Start of EXCERPTED DATA

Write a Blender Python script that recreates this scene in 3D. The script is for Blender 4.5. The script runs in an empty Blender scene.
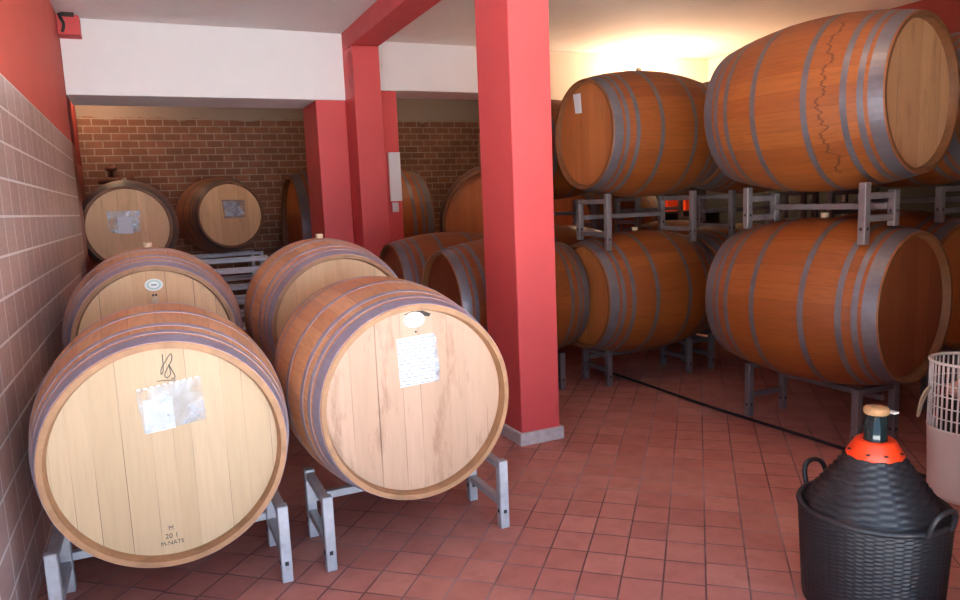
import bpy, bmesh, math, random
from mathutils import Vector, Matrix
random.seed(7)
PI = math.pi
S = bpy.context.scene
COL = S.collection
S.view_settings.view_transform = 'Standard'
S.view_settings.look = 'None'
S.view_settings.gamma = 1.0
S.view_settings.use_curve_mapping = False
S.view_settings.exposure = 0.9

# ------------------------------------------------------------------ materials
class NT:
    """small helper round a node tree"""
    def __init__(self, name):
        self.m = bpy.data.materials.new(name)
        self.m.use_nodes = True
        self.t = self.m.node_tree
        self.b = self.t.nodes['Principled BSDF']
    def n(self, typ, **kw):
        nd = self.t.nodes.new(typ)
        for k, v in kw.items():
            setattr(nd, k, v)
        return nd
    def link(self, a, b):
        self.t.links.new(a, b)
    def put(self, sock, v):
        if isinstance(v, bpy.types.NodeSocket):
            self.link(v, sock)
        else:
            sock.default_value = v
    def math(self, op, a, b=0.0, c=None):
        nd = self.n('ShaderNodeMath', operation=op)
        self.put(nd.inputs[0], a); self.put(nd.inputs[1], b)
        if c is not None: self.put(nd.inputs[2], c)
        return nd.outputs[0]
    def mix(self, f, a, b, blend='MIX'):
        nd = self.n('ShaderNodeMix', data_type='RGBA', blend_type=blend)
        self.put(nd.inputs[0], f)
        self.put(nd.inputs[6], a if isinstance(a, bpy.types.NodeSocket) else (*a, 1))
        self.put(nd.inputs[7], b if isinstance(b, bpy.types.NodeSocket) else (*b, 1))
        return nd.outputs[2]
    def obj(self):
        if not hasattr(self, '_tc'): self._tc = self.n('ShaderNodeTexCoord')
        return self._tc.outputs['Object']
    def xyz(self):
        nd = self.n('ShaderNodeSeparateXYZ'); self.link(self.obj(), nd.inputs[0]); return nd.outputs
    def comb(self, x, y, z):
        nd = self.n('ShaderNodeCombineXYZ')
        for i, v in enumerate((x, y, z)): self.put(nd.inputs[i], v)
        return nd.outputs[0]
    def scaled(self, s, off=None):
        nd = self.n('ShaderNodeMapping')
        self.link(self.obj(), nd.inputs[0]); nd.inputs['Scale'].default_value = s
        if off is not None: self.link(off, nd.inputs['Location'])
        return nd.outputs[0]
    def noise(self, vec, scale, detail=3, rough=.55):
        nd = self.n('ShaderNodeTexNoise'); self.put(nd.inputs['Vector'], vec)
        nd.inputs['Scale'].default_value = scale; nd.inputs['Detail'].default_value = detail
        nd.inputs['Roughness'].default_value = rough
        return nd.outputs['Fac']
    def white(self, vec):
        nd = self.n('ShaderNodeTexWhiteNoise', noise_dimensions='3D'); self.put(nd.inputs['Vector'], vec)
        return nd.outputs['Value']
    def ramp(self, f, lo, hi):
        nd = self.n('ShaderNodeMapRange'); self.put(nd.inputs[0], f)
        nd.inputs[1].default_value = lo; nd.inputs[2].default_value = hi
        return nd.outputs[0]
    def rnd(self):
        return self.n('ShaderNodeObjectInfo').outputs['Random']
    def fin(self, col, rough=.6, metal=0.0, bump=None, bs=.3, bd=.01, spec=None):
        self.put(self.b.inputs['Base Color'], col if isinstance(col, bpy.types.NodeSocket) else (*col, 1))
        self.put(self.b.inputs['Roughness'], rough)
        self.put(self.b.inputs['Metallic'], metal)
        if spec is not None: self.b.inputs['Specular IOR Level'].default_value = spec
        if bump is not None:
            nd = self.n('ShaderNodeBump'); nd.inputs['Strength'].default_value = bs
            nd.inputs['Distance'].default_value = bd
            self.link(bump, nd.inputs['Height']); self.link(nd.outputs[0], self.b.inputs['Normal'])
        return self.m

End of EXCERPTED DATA
Start of EXCERPTED DATA

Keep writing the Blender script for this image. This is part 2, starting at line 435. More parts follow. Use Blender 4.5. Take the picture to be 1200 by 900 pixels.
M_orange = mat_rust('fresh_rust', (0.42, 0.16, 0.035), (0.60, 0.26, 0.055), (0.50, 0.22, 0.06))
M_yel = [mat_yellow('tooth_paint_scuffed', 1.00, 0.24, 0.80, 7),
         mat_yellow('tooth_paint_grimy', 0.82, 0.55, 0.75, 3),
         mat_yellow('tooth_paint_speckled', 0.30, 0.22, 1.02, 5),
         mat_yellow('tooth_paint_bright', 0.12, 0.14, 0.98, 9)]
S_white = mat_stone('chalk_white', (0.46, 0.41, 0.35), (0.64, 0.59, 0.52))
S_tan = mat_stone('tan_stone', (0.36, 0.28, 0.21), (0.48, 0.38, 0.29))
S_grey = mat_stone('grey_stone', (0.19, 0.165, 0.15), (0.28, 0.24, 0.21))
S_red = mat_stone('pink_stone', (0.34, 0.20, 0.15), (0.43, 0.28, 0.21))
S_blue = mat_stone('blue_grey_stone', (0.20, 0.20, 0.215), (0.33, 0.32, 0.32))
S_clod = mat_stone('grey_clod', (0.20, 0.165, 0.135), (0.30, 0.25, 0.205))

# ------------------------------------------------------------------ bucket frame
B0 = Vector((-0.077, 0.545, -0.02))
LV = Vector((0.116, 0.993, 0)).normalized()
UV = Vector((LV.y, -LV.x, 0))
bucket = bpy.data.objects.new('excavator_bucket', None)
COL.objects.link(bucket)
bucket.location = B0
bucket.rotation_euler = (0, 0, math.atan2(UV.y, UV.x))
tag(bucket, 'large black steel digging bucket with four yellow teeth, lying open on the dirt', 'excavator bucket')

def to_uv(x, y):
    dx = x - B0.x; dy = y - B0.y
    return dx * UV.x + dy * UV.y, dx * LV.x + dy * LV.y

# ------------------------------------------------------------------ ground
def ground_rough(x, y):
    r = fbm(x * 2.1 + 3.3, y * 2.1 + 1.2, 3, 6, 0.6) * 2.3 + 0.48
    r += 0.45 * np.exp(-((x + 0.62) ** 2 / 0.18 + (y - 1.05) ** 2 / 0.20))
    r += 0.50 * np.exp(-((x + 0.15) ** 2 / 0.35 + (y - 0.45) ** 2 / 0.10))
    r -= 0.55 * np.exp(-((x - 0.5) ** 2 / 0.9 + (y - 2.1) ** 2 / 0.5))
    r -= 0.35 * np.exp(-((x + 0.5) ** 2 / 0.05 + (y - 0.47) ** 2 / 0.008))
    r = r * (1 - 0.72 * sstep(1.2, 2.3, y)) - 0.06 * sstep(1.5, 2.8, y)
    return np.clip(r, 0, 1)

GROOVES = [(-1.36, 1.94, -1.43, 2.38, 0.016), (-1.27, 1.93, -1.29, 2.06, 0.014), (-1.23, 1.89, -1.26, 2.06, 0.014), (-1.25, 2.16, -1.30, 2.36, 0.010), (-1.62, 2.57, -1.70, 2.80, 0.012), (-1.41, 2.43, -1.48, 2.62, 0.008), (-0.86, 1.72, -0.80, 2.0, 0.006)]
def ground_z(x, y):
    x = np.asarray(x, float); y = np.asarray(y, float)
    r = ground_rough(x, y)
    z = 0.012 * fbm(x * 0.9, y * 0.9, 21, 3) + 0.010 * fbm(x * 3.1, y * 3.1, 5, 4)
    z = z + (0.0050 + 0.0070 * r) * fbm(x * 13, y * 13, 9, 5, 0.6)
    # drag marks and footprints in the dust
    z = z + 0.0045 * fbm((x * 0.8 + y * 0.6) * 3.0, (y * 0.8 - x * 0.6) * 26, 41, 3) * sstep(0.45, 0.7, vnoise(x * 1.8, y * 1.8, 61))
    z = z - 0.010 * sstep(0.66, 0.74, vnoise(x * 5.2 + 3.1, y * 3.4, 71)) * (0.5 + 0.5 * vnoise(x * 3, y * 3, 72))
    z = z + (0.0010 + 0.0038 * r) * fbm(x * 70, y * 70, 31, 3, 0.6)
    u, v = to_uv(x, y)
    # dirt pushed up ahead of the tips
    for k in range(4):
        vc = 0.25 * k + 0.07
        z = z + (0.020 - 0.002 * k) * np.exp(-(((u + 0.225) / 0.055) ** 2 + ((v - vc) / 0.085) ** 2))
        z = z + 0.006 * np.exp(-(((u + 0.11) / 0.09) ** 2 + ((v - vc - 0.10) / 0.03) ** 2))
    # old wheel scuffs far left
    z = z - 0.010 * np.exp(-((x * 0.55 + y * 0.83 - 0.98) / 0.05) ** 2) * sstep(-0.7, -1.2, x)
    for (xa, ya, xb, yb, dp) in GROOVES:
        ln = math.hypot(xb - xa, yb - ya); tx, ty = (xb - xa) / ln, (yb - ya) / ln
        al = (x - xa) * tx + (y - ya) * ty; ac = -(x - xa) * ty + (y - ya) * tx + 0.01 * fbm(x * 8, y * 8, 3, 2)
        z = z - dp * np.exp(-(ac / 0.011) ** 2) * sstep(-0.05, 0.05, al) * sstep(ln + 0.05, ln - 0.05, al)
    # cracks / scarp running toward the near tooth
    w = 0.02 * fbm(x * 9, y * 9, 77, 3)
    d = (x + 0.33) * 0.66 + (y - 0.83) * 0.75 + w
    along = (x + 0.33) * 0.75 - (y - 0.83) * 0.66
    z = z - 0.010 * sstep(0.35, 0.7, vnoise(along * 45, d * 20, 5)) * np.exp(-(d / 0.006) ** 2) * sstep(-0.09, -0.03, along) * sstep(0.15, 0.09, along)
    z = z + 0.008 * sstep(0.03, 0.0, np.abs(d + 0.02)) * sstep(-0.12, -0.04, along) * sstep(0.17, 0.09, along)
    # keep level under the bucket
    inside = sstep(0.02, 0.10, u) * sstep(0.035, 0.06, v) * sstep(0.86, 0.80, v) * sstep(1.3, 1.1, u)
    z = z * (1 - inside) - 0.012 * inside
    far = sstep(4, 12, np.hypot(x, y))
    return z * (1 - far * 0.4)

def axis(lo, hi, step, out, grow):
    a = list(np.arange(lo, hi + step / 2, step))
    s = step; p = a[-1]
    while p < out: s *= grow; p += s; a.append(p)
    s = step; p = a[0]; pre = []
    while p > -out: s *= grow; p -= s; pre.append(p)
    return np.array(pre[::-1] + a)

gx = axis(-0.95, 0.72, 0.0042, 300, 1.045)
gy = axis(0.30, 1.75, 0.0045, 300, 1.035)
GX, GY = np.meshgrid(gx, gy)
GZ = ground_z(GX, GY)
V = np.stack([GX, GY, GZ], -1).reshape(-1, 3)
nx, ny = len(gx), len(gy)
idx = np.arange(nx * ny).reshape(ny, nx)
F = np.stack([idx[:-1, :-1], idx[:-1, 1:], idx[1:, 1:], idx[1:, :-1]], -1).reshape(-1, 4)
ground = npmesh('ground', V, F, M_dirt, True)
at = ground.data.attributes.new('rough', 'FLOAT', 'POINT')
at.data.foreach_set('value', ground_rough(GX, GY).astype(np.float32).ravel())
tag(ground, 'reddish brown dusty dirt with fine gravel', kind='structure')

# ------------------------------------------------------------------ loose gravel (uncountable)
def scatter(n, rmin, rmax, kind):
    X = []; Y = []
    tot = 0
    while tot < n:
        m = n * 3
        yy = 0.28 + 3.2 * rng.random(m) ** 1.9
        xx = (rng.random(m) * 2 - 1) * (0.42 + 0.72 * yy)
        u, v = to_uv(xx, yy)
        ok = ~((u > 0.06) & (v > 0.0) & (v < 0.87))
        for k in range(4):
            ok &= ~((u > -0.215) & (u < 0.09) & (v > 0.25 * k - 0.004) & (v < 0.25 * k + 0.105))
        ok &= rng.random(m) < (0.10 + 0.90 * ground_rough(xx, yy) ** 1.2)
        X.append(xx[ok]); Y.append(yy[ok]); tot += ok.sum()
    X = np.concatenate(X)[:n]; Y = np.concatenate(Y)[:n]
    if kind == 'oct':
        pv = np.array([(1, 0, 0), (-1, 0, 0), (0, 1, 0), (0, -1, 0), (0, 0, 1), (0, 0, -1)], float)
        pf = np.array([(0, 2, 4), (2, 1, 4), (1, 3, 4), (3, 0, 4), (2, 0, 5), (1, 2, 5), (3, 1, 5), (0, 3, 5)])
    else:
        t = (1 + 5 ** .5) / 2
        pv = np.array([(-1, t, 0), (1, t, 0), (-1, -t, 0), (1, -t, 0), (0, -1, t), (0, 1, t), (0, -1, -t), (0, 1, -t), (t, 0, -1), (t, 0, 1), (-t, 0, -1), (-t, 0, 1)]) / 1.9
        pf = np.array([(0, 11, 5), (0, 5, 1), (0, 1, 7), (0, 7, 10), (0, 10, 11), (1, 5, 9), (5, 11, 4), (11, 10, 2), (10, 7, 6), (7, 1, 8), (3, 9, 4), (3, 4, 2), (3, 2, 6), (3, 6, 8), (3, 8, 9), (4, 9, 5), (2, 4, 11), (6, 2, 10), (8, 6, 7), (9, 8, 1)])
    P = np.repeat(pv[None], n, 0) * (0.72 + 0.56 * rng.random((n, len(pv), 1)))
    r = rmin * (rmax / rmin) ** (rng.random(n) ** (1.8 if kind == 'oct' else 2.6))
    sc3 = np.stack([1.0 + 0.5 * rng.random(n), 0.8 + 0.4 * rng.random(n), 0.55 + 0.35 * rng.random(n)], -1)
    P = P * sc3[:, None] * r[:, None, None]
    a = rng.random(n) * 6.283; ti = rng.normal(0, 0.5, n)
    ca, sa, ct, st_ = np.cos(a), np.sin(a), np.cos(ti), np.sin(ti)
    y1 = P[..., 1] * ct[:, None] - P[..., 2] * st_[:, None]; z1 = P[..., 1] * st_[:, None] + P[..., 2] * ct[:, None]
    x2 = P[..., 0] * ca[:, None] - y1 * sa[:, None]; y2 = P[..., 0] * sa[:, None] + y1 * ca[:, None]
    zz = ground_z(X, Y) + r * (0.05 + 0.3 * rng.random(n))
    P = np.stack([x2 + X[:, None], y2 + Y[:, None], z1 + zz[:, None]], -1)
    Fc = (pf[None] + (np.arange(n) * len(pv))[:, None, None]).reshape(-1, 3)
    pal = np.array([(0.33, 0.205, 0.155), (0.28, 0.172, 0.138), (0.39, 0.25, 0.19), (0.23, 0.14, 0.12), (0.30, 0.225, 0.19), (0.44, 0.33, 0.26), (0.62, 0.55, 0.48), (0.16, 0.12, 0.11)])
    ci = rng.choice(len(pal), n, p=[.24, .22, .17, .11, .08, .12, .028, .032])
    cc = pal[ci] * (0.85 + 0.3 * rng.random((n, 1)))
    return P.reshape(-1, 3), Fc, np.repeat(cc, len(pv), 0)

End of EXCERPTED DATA
Start of EXCERPTED DATA

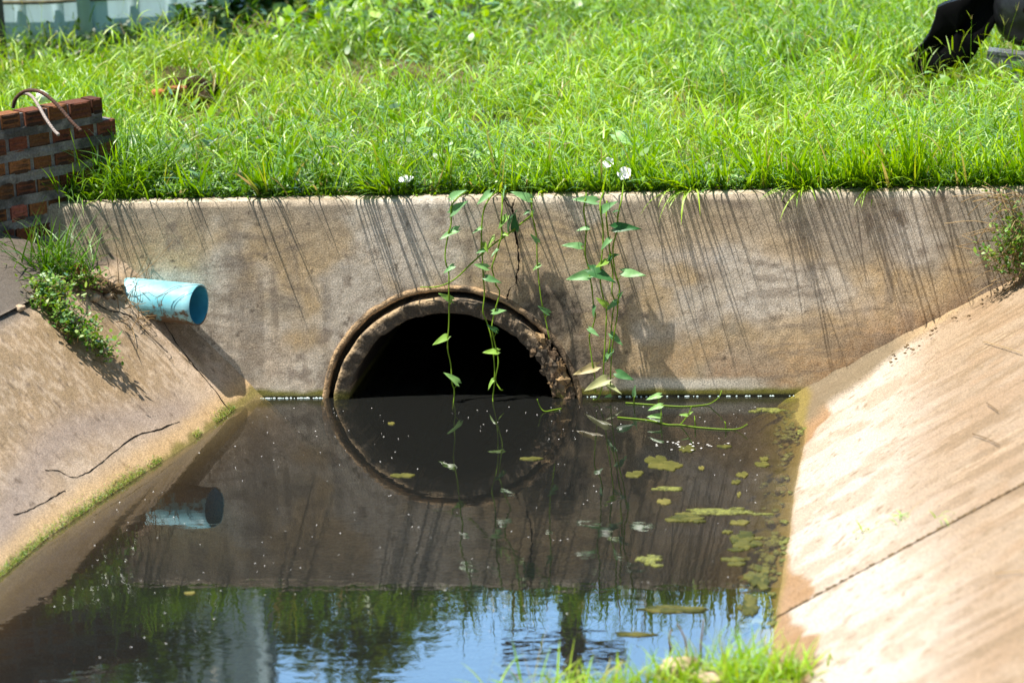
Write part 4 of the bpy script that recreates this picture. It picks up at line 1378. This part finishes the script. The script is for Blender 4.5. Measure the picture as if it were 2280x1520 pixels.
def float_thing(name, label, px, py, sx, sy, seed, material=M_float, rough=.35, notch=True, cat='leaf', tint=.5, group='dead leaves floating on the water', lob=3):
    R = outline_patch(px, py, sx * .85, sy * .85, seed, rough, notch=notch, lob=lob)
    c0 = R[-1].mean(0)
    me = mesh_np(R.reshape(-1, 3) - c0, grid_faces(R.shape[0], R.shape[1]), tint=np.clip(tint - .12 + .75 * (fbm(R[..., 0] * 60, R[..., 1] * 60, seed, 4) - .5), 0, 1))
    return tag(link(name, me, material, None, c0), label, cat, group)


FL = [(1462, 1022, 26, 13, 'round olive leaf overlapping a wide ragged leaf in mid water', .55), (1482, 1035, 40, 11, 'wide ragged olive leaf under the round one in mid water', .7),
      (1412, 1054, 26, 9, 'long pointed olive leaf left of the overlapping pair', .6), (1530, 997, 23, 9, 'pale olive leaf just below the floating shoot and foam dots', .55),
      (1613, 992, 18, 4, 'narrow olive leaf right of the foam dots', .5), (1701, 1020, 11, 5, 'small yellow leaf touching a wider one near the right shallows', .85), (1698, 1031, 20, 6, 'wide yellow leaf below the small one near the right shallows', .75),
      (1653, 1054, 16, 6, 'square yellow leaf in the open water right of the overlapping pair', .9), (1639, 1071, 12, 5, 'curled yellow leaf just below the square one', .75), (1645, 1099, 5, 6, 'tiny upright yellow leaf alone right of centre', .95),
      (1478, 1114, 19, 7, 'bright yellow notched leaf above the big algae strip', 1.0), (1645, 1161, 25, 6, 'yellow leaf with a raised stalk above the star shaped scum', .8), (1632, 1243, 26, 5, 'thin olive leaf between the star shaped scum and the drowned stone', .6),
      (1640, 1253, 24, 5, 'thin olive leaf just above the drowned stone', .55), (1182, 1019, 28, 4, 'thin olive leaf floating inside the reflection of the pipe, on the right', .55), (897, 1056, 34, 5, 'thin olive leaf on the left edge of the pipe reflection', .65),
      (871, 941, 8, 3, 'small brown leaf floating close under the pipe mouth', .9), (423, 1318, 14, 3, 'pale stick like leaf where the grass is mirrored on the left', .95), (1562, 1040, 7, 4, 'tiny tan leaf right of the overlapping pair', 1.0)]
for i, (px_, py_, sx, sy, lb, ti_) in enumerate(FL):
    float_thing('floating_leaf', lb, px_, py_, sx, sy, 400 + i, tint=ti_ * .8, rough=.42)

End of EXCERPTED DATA

* _WRITTEN PROBLEM_
Write out again exactly the lines above from the one with "Write a Blender" through the one with "S.view_settings.exposure = 0.9", adding no other lines and no pictures.

* _THE ANSWER_
Write a Blender Python script that recreates this scene in 3D. The script is for Blender 4.5. The script runs in an empty Blender scene.
import bpy, bmesh, math, random
from mathutils import Vector, Matrix
random.seed(7)
PI = math.pi
S = bpy.context.scene
COL = S.collection
S.view_settings.view_transform = 'Standard'
S.view_settings.look = 'None'
S.view_settings.gamma = 1.0
S.view_settings.use_curve_mapping = False
S.view_settings.exposure = 0.9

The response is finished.